*Given information:*

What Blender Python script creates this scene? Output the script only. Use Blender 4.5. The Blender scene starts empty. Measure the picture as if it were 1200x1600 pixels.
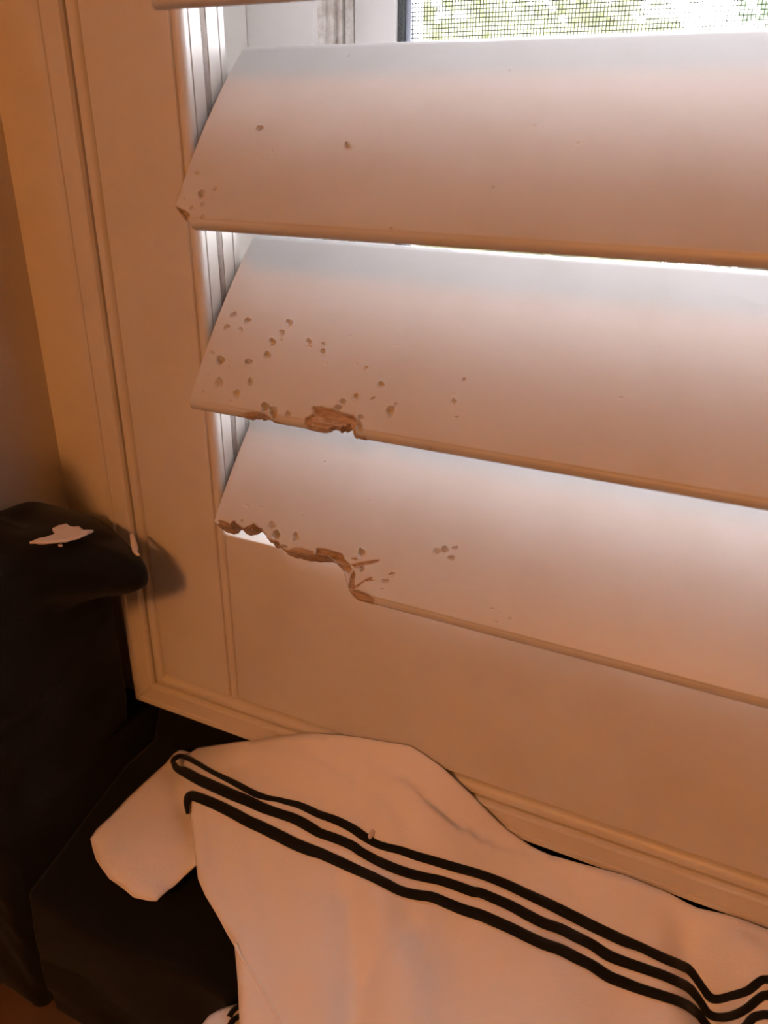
import bpy, bmesh, math, random
import numpy as np
from mathutils import Vector, Matrix, noise
from mathutils.geometry import delaunay_2d_cdt
random.seed(7)
S = bpy.context.scene
COL = S.collection

# ------------------------------------------------------------------ camera
CAM = np.array([0.230246, -0.293697, 0.004469])
YAW, PITCH, ROLL, F = 0.454748, 0.438574, 0.007098, 1287.789
cy_, sy_, cp_, sp_ = math.cos(YAW), math.sin(YAW), math.cos(PITCH), math.sin(PITCH)
fw = np.array([-sy_*cp_, cy_*cp_, -sp_]); rt0 = np.array([cy_, sy_, 0.0]); up0 = np.cross(rt0, fw)
rt = math.cos(ROLL)*rt0 + math.sin(ROLL)*up0; up = -math.sin(ROLL)*rt0 + math.cos(ROLL)*up0
cd = bpy.data.cameras.new('camera'); cam = bpy.data.objects.new('camera', cd); COL.objects.link(cam)
cam.matrix_world = Matrix(((rt[0], up[0], -fw[0], CAM[0]), (rt[1], up[1], -fw[1], CAM[1]), (rt[2], up[2], -fw[2], CAM[2]), (0, 0, 0, 1)))
cd.sensor_fit = 'VERTICAL'; cd.sensor_height = 36.0; cd.lens = 36.0*F/1600.0; cd.clip_start = 0.01
cd.dof.use_dof = True; cd.dof.focus_distance = 0.385; cd.dof.aperture_fstop = 9.5
S.camera = cam

# ------------------------------------------------------------------ world, lamp, exposure
W = bpy.data.worlds.new('world'); S.world = W; W.use_nodes = True
nt = W.node_tree; bg = nt.nodes['Background']
sky = nt.nodes.new('ShaderNodeTexSky'); sky.sky_type = 'NISHITA'; sky.sun_disc = False
sky.sun_elevation = math.radians(48); sky.sun_rotation = math.radians(150); sky.dust_density = 3.0; sky.air_density = 1.0
mx = nt.nodes.new('ShaderNodeMix'); mx.data_type = 'RGBA'; mx.inputs[0].default_value = 0.72
mx.inputs[7].default_value = (1.0, 0.965, 0.985, 1)            # high thin cloud over the blue
mul = nt.nodes.new('ShaderNodeVectorMath'); mul.operation = 'SCALE'; mul.inputs['Scale'].default_value = 0.11
nt.links.new(sky.outputs[0], mul.inputs[0]); nt.links.new(mul.outputs[0], mx.inputs[6])
nt.links.new(mx.outputs[2], bg.inputs[0]); bg.inputs[1].default_value = 36.0
LAMP_COLOR = (1.0, 0.362, 0.092)
LAMP_POWER = 22.0
FILL_POWER = 15.0
S.view_settings.view_transform = 'Standard'; S.view_settings.look = 'None'
S.view_settings.exposure = 0.0; S.view_settings.gamma = 1.0; S.view_settings.use_curve_mapping = False

# ------------------------------------------------------------------ measuring helpers
def ray(q): return fw + (q[0]-600)/F*rt - (q[1]-800)/F*up
def on_plane(q, n, c):
    d = ray(q); n = np.asarray(n, float); return CAM + (c - n@CAM)/(n@d)*d
def smooth(t): t = np.clip(t, 0, 1); return t*t*(3-2*t)

# ------------------------------------------------------------------ object helpers
def tag(o, label=None, cat=None, group=None, kind=None):
    for k, v in (('label', label), ('category', cat), ('group', group), ('kind', kind)):
        if v: o[k] = v
    return o
def link(name, me, mat=None, parent=None):
    o = bpy.data.objects.new(name, me); COL.objects.link(o)
    if mat: me.materials.append(mat)
    if parent: o.parent = parent
    return o
def empty(name, loc=(0, 0, 0)):
    o = bpy.data.objects.new(name, None); COL.objects.link(o); o.location = loc; o.empty_display_size = .02
    return o
def from_bm(name, bm, mat=None, parent=None, sm=False, ang=35):
    me = bpy.data.meshes.new(name)
    bmesh.ops.recalc_face_normals(bm, faces=bm.faces[:])
    bm.to_mesh(me); bm.free()
    if sm:
        me.polygons.foreach_set('use_smooth', [True]*len(me.polygons)); me.set_sharp_from_angle(angle=math.radians(ang))
    return link(name, me, mat, parent)
def add_box(bm, a, b, bev=0.0, seg=2):
    r = bmesh.ops.create_cube(bm, size=1.0); vs = r['verts']
    for v in vs: v.co = Vector([a[i]+(v.co[i]+.5)*(b[i]-a[i]) for i in range(3)])
    if bev:
        es = list({e for v in vs for e in v.link_edges})
        bmesh.ops.bevel(bm, geom=es, offset=bev, segments=seg, profile=.5, affect='EDGES')
def box(name, a, b, mat, parent=None, bev=0.0, sm=None):
    bm = bmesh.new(); add_box(bm, a, b, bev); return from_bm(name, bm, mat, parent, sm=bool(bev))
def extrude_z(name, prof, z0, z1, mat, parent, ang=30):
    """closed profile [(x, y)] extruded between two heights"""
    bm = bmesh.new(); lo = [bm.verts.new((x, y, z0)) for x, y in prof]; hi = [bm.verts.new((x, y, z1)) for x, y in prof]
    n = len(prof)
    for i in range(n): bm.faces.new((lo[i], lo[(i+1) % n], hi[(i+1) % n], hi[i]))
    bm.faces.new(lo[::-1]); bm.faces.new(hi)
    return from_bm(name, bm, mat, parent, sm=True, ang=ang)
def arc(cx, cy, r, a0, a1, n):
    return [(cx+r*math.cos(math.radians(a0+(a1-a0)*i/n)), cy+r*math.sin(math.radians(a0+(a1-a0)*i/n))) for i in range(n+1)]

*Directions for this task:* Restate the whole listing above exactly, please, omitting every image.

*Full output:*
What Blender Python script creates this scene? Output the script only. Use Blender 4.5. The Blender scene starts empty. Measure the picture as if it were 1200x1600 pixels.
import bpy, bmesh, math, random
import numpy as np
from mathutils import Vector, Matrix, noise
from mathutils.geometry import delaunay_2d_cdt
random.seed(7)
S = bpy.context.scene
COL = S.collection

# ------------------------------------------------------------------ camera
CAM = np.array([0.230246, -0.293697, 0.004469])
YAW, PITCH, ROLL, F = 0.454748, 0.438574, 0.007098, 1287.789
cy_, sy_, cp_, sp_ = math.cos(YAW), math.sin(YAW), math.cos(PITCH), math.sin(PITCH)
fw = np.array([-sy_*cp_, cy_*cp_, -sp_]); rt0 = np.array([cy_, sy_, 0.0]); up0 = np.cross(rt0, fw)
rt = math.cos(ROLL)*rt0 + math.sin(ROLL)*up0; up = -math.sin(ROLL)*rt0 + math.cos(ROLL)*up0
cd = bpy.data.cameras.new('camera'); cam = bpy.data.objects.new('camera', cd); COL.objects.link(cam)
cam.matrix_world = Matrix(((rt[0], up[0], -fw[0], CAM[0]), (rt[1], up[1], -fw[1], CAM[1]), (rt[2], up[2], -fw[2], CAM[2]), (0, 0, 0, 1)))
cd.sensor_fit = 'VERTICAL'; cd.sensor_height = 36.0; cd.lens = 36.0*F/1600.0; cd.clip_start = 0.01
cd.dof.use_dof = True; cd.dof.focus_distance = 0.385; cd.dof.aperture_fstop = 9.5
S.camera = cam

# ------------------------------------------------------------------ world, lamp, exposure
W = bpy.data.worlds.new('world'); S.world = W; W.use_nodes = True
nt = W.node_tree; bg = nt.nodes['Background']
sky = nt.nodes.new('ShaderNodeTexSky'); sky.sky_type = 'NISHITA'; sky.sun_disc = False
sky.sun_elevation = math.radians(48); sky.sun_rotation = math.radians(150); sky.dust_density = 3.0; sky.air_density = 1.0
mx = nt.nodes.new('ShaderNodeMix'); mx.data_type = 'RGBA'; mx.inputs[0].default_value = 0.72
mx.inputs[7].default_value = (1.0, 0.965, 0.985, 1)            # high thin cloud over the blue
mul = nt.nodes.new('ShaderNodeVectorMath'); mul.operation = 'SCALE'; mul.inputs['Scale'].default_value = 0.11
nt.links.new(sky.outputs[0], mul.inputs[0]); nt.links.new(mul.outputs[0], mx.inputs[6])
nt.links.new(mx.outputs[2], bg.inputs[0]); bg.inputs[1].default_value = 36.0
LAMP_COLOR = (1.0, 0.362, 0.092)
LAMP_POWER = 22.0
FILL_POWER = 15.0
S.view_settings.view_transform = 'Standard'; S.view_settings.look = 'None'
S.view_settings.exposure = 0.0; S.view_settings.gamma = 1.0; S.view_settings.use_curve_mapping = False

# ------------------------------------------------------------------ measuring helpers
def ray(q): return fw + (q[0]-600)/F*rt - (q[1]-800)/F*up
def on_plane(q, n, c):
    d = ray(q); n = np.asarray(n, float); return CAM + (c - n@CAM)/(n@d)*d
def smooth(t): t = np.clip(t, 0, 1); return t*t*(3-2*t)

# ------------------------------------------------------------------ object helpers
def tag(o, label=None, cat=None, group=None, kind=None):
    for k, v in (('label', label), ('category', cat), ('group', group), ('kind', kind)):
        if v: o[k] = v
    return o
def link(name, me, mat=None, parent=None):
    o = bpy.data.objects.new(name, me); COL.objects.link(o)
    if mat: me.materials.append(mat)
    if parent: o.parent = parent
    return o
def empty(name, loc=(0, 0, 0)):
    o = bpy.data.objects.new(name, None); COL.objects.link(o); o.location = loc; o.empty_display_size = .02
    return o
def from_bm(name, bm, mat=None, parent=None, sm=False, ang=35):
    me = bpy.data.meshes.new(name)
    bmesh.ops.recalc_face_normals(bm, faces=bm.faces[:])
    bm.to_mesh(me); bm.free()
    if sm:
        me.polygons.foreach_set('use_smooth', [True]*len(me.polygons)); me.set_sharp_from_angle(angle=math.radians(ang))
    return link(name, me, mat, parent)
def add_box(bm, a, b, bev=0.0, seg=2):
    r = bmesh.ops.create_cube(bm, size=1.0); vs = r['verts']
    for v in vs: v.co = Vector([a[i]+(v.co[i]+.5)*(b[i]-a[i]) for i in range(3)])
    if bev:
        es = list({e for v in vs for e in v.link_edges})
        bmesh.ops.bevel(bm, geom=es, offset=bev, segments=seg, profile=.5, affect='EDGES')
def box(name, a, b, mat, parent=None, bev=0.0, sm=None):
    bm = bmesh.new(); add_box(bm, a, b, bev); return from_bm(name, bm, mat, parent, sm=bool(bev))
def extrude_z(name, prof, z0, z1, mat, parent, ang=30):
    """closed profile [(x, y)] extruded between two heights"""
    bm = bmesh.new(); lo = [bm.verts.new((x, y, z0)) for x, y in prof]; hi = [bm.verts.new((x, y, z1)) for x, y in prof]
    n = len(prof)
    for i in range(n): bm.faces.new((lo[i], lo[(i+1) % n], hi[(i+1) % n], hi[i]))
    bm.faces.new(lo[::-1]); bm.faces.new(hi)
    return from_bm(name, bm, mat, parent, sm=True, ang=ang)
def arc(cx, cy, r, a0, a1, n):
    return [(cx+r*math.cos(math.radians(a0+(a1-a0)*i/n)), cy+r*math.sin(math.radians(a0+(a1-a0)*i/n))) for i in range(n+1)]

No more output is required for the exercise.